» **DESCRIPTION OF THE TASK**:
Write out the material exactly. Do not include the pictures.

──────────────────────────────

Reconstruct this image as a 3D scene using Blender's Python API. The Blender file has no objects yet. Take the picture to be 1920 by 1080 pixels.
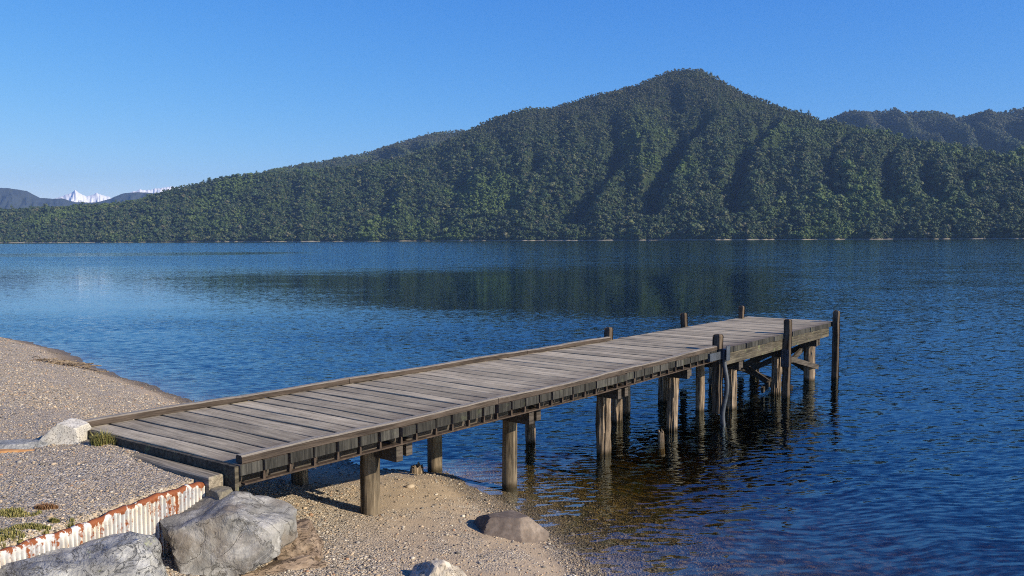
import bpy, bmesh, math, random
import numpy as np
from mathutils import Vector, Matrix, noise as mnoise

S = bpy.context.scene
COL = S.collection
R = math.radians
rng = np.random.default_rng(7)
random.seed(7)

# ------------------------------------------------------------------ camera
H_CAM = 3.6
F_PX = 1600.0
HOR = 448.0
PITCH = math.atan((540 - HOR) / F_PX)
ROLL = 0.0052
cam_d = bpy.data.cameras.new('camera')
cam_d.sensor_width = 36.0
cam_d.lens = 36.0 * F_PX / 1920.0
cam_d.clip_start = 0.1
cam_d.clip_end = 60000
cam = bpy.data.objects.new('camera', cam_d)
COL.objects.link(cam)
S.camera = cam
fw = Vector((0, math.cos(PITCH), -math.sin(PITCH)))
r0_ = Vector((1, 0, 0)); u0_ = r0_.cross(fw)
rt = r0_ * math.cos(ROLL) - u0_ * math.sin(ROLL)
up = u0_ * math.cos(ROLL) + r0_ * math.sin(ROLL)
cam.matrix_world = Matrix(((rt.x, up.x, -fw.x, 0), (rt.y, up.y, -fw.y, 0), (rt.z, up.z, -fw.z, H_CAM), (0, 0, 0, 1)))

def P(px, py, z=0.0):
    """world point of a picture point (1920x1080) on the level z"""
    d = fw + rt * ((px - 960) / F_PX) + up * ((540 - py) / F_PX)
    t = (z - H_CAM) / d.z
    return (d.x * t, d.y * t, z)

def azel(px, py):
    d = fw + rt * ((px - 960) / F_PX) + up * ((540 - py) / F_PX)
    return math.atan2(d.x, d.y), d.z / math.hypot(d.x, d.y)

# ------------------------------------------------------------------ sky and sun
SUN_AZ, SUN_EL = R(118), R(26)
W = bpy.data.worlds.new('World'); S.world = W; W.use_nodes = True
wn = W.node_tree.nodes; wl = W.node_tree.links
sky = wn.new('ShaderNodeTexSky'); sky.sky_type = 'NISHITA'; sky.sun_disc = False
sky.sun_elevation = SUN_EL; sky.sun_rotation = SUN_AZ
sky.air_density, sky.dust_density, sky.ozone_density = 0.8, 0.1, 3.0
sep = wn.new('ShaderNodeSeparateColor'); comb = wn.new('ShaderNodeCombineColor')
wl.new(sky.outputs[0], sep.inputs[0])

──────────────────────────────

» **FINAL ANSWER**:
Reconstruct this image as a 3D scene using Blender's Python API. The Blender file has no objects yet. Take the picture to be 1920 by 1080 pixels.
import bpy, bmesh, math, random
import numpy as np
from mathutils import Vector, Matrix, noise as mnoise

S = bpy.context.scene
COL = S.collection
R = math.radians
rng = np.random.default_rng(7)
random.seed(7)

# ------------------------------------------------------------------ camera
H_CAM = 3.6
F_PX = 1600.0
HOR = 448.0
PITCH = math.atan((540 - HOR) / F_PX)
ROLL = 0.0052
cam_d = bpy.data.cameras.new('camera')
cam_d.sensor_width = 36.0
cam_d.lens = 36.0 * F_PX / 1920.0
cam_d.clip_start = 0.1
cam_d.clip_end = 60000
cam = bpy.data.objects.new('camera', cam_d)
COL.objects.link(cam)
S.camera = cam
fw = Vector((0, math.cos(PITCH), -math.sin(PITCH)))
r0_ = Vector((1, 0, 0)); u0_ = r0_.cross(fw)
rt = r0_ * math.cos(ROLL) - u0_ * math.sin(ROLL)
up = u0_ * math.cos(ROLL) + r0_ * math.sin(ROLL)
cam.matrix_world = Matrix(((rt.x, up.x, -fw.x, 0), (rt.y, up.y, -fw.y, 0), (rt.z, up.z, -fw.z, H_CAM), (0, 0, 0, 1)))

def P(px, py, z=0.0):
    """world point of a picture point (1920x1080) on the level z"""
    d = fw + rt * ((px - 960) / F_PX) + up * ((540 - py) / F_PX)
    t = (z - H_CAM) / d.z
    return (d.x * t, d.y * t, z)

def azel(px, py):
    d = fw + rt * ((px - 960) / F_PX) + up * ((540 - py) / F_PX)
    return math.atan2(d.x, d.y), d.z / math.hypot(d.x, d.y)

# ------------------------------------------------------------------ sky and sun
SUN_AZ, SUN_EL = R(118), R(26)
W = bpy.data.worlds.new('World'); S.world = W; W.use_nodes = True
wn = W.node_tree.nodes; wl = W.node_tree.links
sky = wn.new('ShaderNodeTexSky'); sky.sky_type = 'NISHITA'; sky.sun_disc = False
sky.sun_elevation = SUN_EL; sky.sun_rotation = SUN_AZ
sky.air_density, sky.dust_density, sky.ozone_density = 0.8, 0.1, 3.0
sep = wn.new('ShaderNodeSeparateColor'); comb = wn.new('ShaderNodeCombineColor')
wl.new(sky.outputs[0], sep.inputs[0])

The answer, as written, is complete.